Pendekatan ini memanfaatkan kekuatan media hiburan sebagai alat penyuluhan. Dengan demikian, pesan antirokok tidak hanya masuk melalui pendidikan formal, tapi juga melalui budaya pop yang dekat dengan masyarakat.
Mengapa Penurunan Ini Sangat Penting?
Keberhasilan Asia Tenggara dalam mengurangi jumlah perokok berdampak langsung pada peningkatan kualitas kesehatan masyarakat. WHO mencatat, berhenti merokok dapat membawa manfaat hanya dalam hitungan hari, mulai dari penurunan tekanan darah, peningkatan fungsi paru-paru, hingga berkurangnya risiko serangan jantung.
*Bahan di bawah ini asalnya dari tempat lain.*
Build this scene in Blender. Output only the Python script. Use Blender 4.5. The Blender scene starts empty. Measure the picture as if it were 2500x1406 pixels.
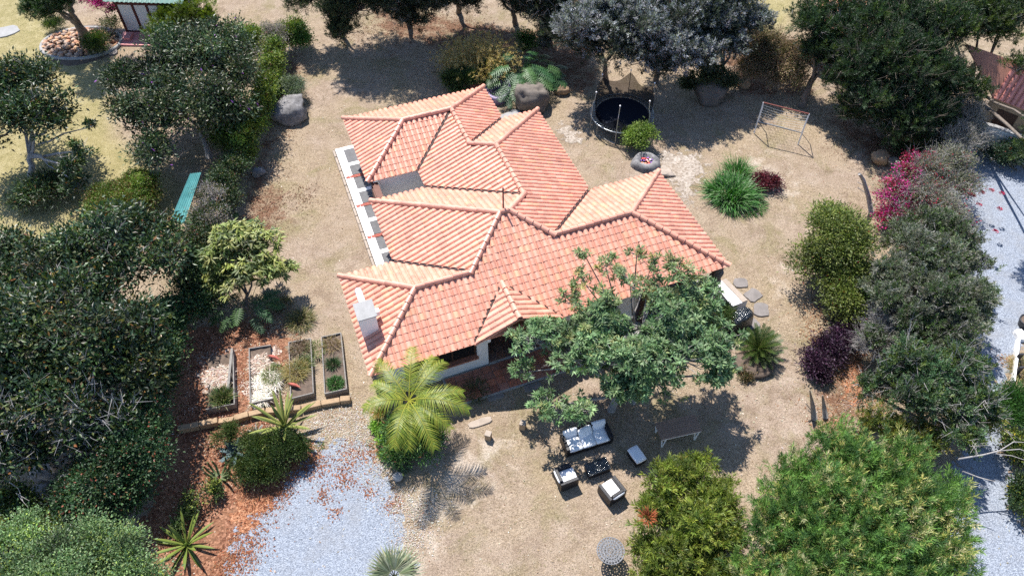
import bpy, math, random
import numpy as np
from mathutils import Vector, Matrix, noise as mnoise

# ------------------------------------------------------------------ camera, sky, sun, exposure
sc = bpy.context.scene
COL = sc.collection
CAM_H, PITCH, FPX, CX, CY = 27.0, math.radians(50.4), 1850.0, 1250.0, 703.0
cd = bpy.data.cameras.new('camera'); cam = bpy.data.objects.new('camera', cd); COL.objects.link(cam)
cam.location = (0, 0, CAM_H); cam.rotation_euler = (math.pi/2-PITCH, 0, 0)
cd.sensor_width = 36.0; cd.lens = 36.0*FPX/2500.0; cd.clip_start = 0.5; cd.clip_end = 2000
sc.camera = cam
SUN_TO = Vector((-0.27, 0.56, 1.0)).normalized()
SUN_EL = math.asin(SUN_TO.z)
world = bpy.data.worlds.new('World'); sc.world = world; world.use_nodes = True
wn = world.node_tree.nodes; wl = world.node_tree.links
sky = wn.new('ShaderNodeTexSky'); sky.sky_type = 'NISHITA'; sky.sun_disc = False
sky.sun_elevation = SUN_EL; sky.sun_rotation = math.atan2(SUN_TO.x, SUN_TO.y)
sky.altitude = 2000; sky.air_density = 1.0; sky.dust_density = 0.6
wl.new(sky.outputs[0], wn['Background'].inputs[0]); wn['Background'].inputs[1].default_value = 0.125
sd = bpy.data.lights.new('sun', 'SUN'); sun = bpy.data.objects.new('sun', sd); COL.objects.link(sun)
sd.energy = 4.6; sd.angle = math.radians(0.55); sd.color = (1.0, 0.955, 0.89)
sun.rotation_euler = (-SUN_TO).to_track_quat('-Z', 'Y').to_euler(); sun.location = SUN_TO*80
sc.view_settings.view_transform = 'Standard'; sc.view_settings.look = 'None'
sc.view_settings.exposure = 0.93; sc.view_settings.gamma = 1.0
sc.cycles.max_bounces = 5; sc.cycles.diffuse_bounces = 3; sc.cycles.glossy_bounces = 2
sc.cycles.transmission_bounces = 3; sc.cycles.transparent_max_bounces = 12
sc.cycles.use_adaptive_sampling = True; sc.cycles.adaptive_threshold = 0.015
sc.cycles.use_denoising = False; sc.cycles.sample_clamp_indirect = 6.0
sc.cycles.caustics_reflective = False; sc.cycles.caustics_refractive = False

# ------------------------------------------------------------------ helpers
CP, SP = math.cos(PITCH), math.sin(PITCH)
def at(px, py, z=0.0):
    """point of the place seen at photograph pixel (px, py) at height z"""
    a = (px-CX)/FPX; b = -(py-CY)/FPX
    d = np.array([a, CP+b*SP, -SP+b*CP]); t = (z-CAM_H)/d[2]
    return np.array([0, 0, CAM_H])+t*d
def depth(p): return p[1]*CP-(p[2]-CAM_H)*SP
def ppm(p): return FPX/depth(p)              # photograph pixels per metre there
PSI = math.radians(20.81); PC, PS = math.cos(PSI), math.sin(PSI)
def H(u, v, z=0.0): return np.array([u*PC-v*PS, u*PS+v*PC, z])      # house frame to world
def unH(p): return np.array([p[0]*PC+p[1]*PS, -p[0]*PS+p[1]*PC, p[2]])
def nrm(a): return a/np.maximum(np.linalg.norm(a, axis=-1, keepdims=True), 1e-9)

class MB:
    """collects shapes and links them as one mesh object"""
    def __init__(s): s.V = []; s.F = []; s.C = []; s.n = 0
    def add(s, v, f, col=None):
        v = np.asarray(v, float).reshape(-1, 3); s.V.append(v)
        if isinstance(f, np.ndarray): s.F.append(f+s.n)
        else:
            for q in f: s.F.append(np.array([q])+s.n)
        c = np.ones((len(v), 3)) if col is None else np.broadcast_to(np.asarray(col, float), (len(v), 3))
        s.C.append(c); s.n += len(v); return s
    def box(s, c, size, rz=0.0, tilt=None, col=None):
        x, y, z = [q/2 for q in size]
        v = np.array([(a*x, b*y, d*z) for d in (-1, 1) for a, b in ((-1,-1),(1,-1),(1,1),(-1,1))])
        if tilt is not None: v = v@np.array(tilt).T
        k, w = math.cos(rz), math.sin(rz)
        v = np.stack([v[:,0]*k-v[:,1]*w, v[:,0]*w+v[:,1]*k, v[:,2]], 1)+np.asarray(c)
        return s.add(v, np.array([(3,2,1,0),(4,5,6,7),(0,1,5,4),(1,2,6,5),(2,3,7,6),(3,0,4,7)]), col)
    def ubox(s, u0, u1, v0, v1, z0, z1, col=None):
        return s.box(H((u0+u1)/2, (v0+v1)/2, (z0+z1)/2), (u1-u0, v1-v0, z1-z0), PSI, None, col)
    def tube(s, path, r, seg=8, cap=True, col=None):
        P = np.asarray(path, float); n = len(P); r = np.broadcast_to(np.asarray(r, float), (n,))
        T = np.gradient(P, axis=0); T = nrm(T)
        ref = np.array([0.,0,1]) if abs(T[0][2]) < .9 else np.array([1.,0,0])
        V = []
        for i in range(n):
            a = np.cross(T[i], ref); a /= max(np.linalg.norm(a), 1e-9); b = np.cross(a, T[i])
            for k in range(seg):
                t = 2*math.pi*k/seg; V.append(P[i]+r[i]*(math.cos(t)*a+math.sin(t)*b))
        F = [(i*seg+k, i*seg+(k+1)%seg, (i+1)*seg+(k+1)%seg, (i+1)*seg+k) for i in range(n-1) for k in range(seg)]
        s.add(V, np.array(F), col)
        if cap:
            s.n -= len(V)
            for q in (list(range(seg)), list(range((n-1)*seg, n*seg))[::-1]): s.F.append(np.array([q])+s.n)
            s.n += len(V)
        return s
    def bar(s, a, b, r, seg=6, col=None): return s.tube([a, b], r, seg, True, col)
    def prism(s, poly, z0, z1, col=None):
        n = len(poly); v = [(p[0], p[1], z0) for p in poly]+[(p[0], p[1], z1) for p in poly]
        return s.add(v, [list(range(n))[::-1], list(range(n, 2*n))]+[[i, (i+1)%n, n+(i+1)%n, n+i] for i in range(n)], col)
    def lathe(s, prof, c=(0,0,0), seg=24, col=None):
        V = [(c[0]+r*math.cos(2*math.pi*k/seg), c[1]+r*math.sin(2*math.pi*k/seg), c[2]+z) for r, z in prof for k in range(seg)]
        F = [(i*seg+k, i*seg+(k+1)%seg, (i+1)*seg+(k+1)%seg, (i+1)*seg+k) for i in range(len(prof)-1) for k in range(seg)]
        return s.add(V, np.array(F), col)
    def rock(s, c, rad, seed=0, rough=.35, nu=18, nv=11, col=None, freq=1.1):
        V = []
        for i in range(nv+1):
            th = math.pi*i/nv
            for k in range(nu):
                ph = 2*math.pi*k/nu
                d = Vector((math.sin(th)*math.cos(ph), math.sin(th)*math.sin(ph), math.cos(th)))
                m = 1+rough*mnoise.noise(d*freq+Vector((seed*7.3, seed*1.7, 0)))+rough*.45*mnoise.noise(d*freq*3+Vector((seed, 3, 1)))
                d2 = Vector([math.copysign(abs(q)**.8, q) for q in d])
                V.append((c[0]+d2.x*rad[0]*m, c[1]+d2.y*rad[1]*m, c[2]+d2.z*rad[2]*m))
        F = [(i*nu+k, (i+1)*nu+k, (i+1)*nu+(k+1)%nu, i*nu+(k+1)%nu) for i in range(nv) for k in range(nu)]
        return s.add(V, np.array(F), col)
    def build(s, name, mat, parent=None, base=None, smooth=False, bevel=0, kind=None):
        V = np.concatenate(s.V); C = np.concatenate(s.C)
        if parent is not None:
            b = ROOT[parent.name]
        else: b = np.asarray(base if base is not None else (V.min(0)+V.max(0))/2*np.array([1,1,0])+np.array([0,0,V[:,2].min()]), float)
        me = npmesh(name, V-b, s.F, C, mat, smooth)
        o = bpy.data.objects.new(name, me); COL.objects.link(o)
        if parent is not None: o.parent = parent
        else: o.location = b
        ROOT[o.name] = b
        if bevel:
            m = o.modifiers.new('bevel', 'BEVEL'); m.width = bevel; m.segments = 2; m.limit_method = 'ANGLE'; m.angle_limit = .6
        if kind: o['kind'] = kind
        return o
ROOT = {}
def npmesh(name, V, Fs, C, mat, smooth=False):
    me = bpy.data.meshes.new(name)
    me.vertices.add(len(V)); me.vertices.foreach_set('co', V.astype(np.float32).ravel())
    tot = np.concatenate([np.full(len(f), f.shape[1]) for f in Fs]); loops = np.concatenate([f.ravel() for f in Fs])
    me.loops.add(len(loops)); me.loops.foreach_set('vertex_index', loops.astype(np.int32))
    me.polygons.add(len(tot))
    me.polygons.foreach_set('loop_start', np.concatenate([[0], np.cumsum(tot)[:-1]]).astype(np.int32))
    if C is not None:
        ca = me.color_attributes.new('col', 'FLOAT_COLOR', 'POINT')
        ca.data.foreach_set('color', np.concatenate([C, np.ones((len(C), 1))], 1).astype(np.float32).ravel())
    me.update(calc_edges=True)
    me.polygons.foreach_set('use_smooth', np.full(len(tot), bool(smooth)))
    if mat: me.materials.append(mat)
    me.validate(); return me
def tag(o, label, cat, group=None, kind=None):
    o['label'] = label; o['category'] = cat
    if group: o['group'] = group
    o['kind'] = kind or 'thing'
    return o
def thing(name, label, cat, base, group=None):
    o = bpy.data.objects.new(name, None); COL.objects.link(o); o.empty_display_size = .2
    o.location = base; ROOT[o.name] = np.asarray(base, float); return tag(o, label, cat, group)
def struct(o): o['kind'] = 'structure'; return o
def copy_tree(o, parent=None):
    c = o.copy(); COL.objects.link(c); c.parent = parent
    for ch in list(o.children): copy_tree(ch, c)
    return c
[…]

Setiap tahun, tembakau menyebabkan lebih dari 7 juta kematian langsung serta 1,6 juta kematian akibat paparan asap rokok pasif. Artinya, penurunan jumlah perokok bukan hanya soal statistik, tapi soal menyelamatkan jutaan nyawa.
Tantangan Selanjutnya: Rokok Elektronik dan Produk Tembakau Baru
Meski keberhasilan besar telah dicapai, tantangan baru kini muncul. Produk tembakau alternatif seperti rokok elektrik (vape), tembakau kunyah, dan kantong nikotin mulai menyasar remaja dan generasi muda.
WHO memperingatkan bahwa produk ini bukan solusi, melainkan ancaman kesehatan baru yang dikemas lebih modern. Negara-negara ASEAN kini dihadapkan pada tantangan untuk mengatur dan mengedukasi masyarakat terkait risiko produk ini.
Kesimpulan: Kolaborasi adalah Kunci
Keberhasilan Asia Tenggara dalam menurunkan konsumsi tembakau hingga 40 persen merupakan bukti nyata bahwa kebijakan publik yang kuat, edukasi, dan partisipasi masyarakat dapat mengubah budaya dan kebiasaan yang merugikan kesehatan.
Dengan terus melanjutkan langkah-langkah progresif dan merespons tantangan baru, bukan tidak mungkin kawasan ini akan menjadi wilayah bebas tembakau di masa depan.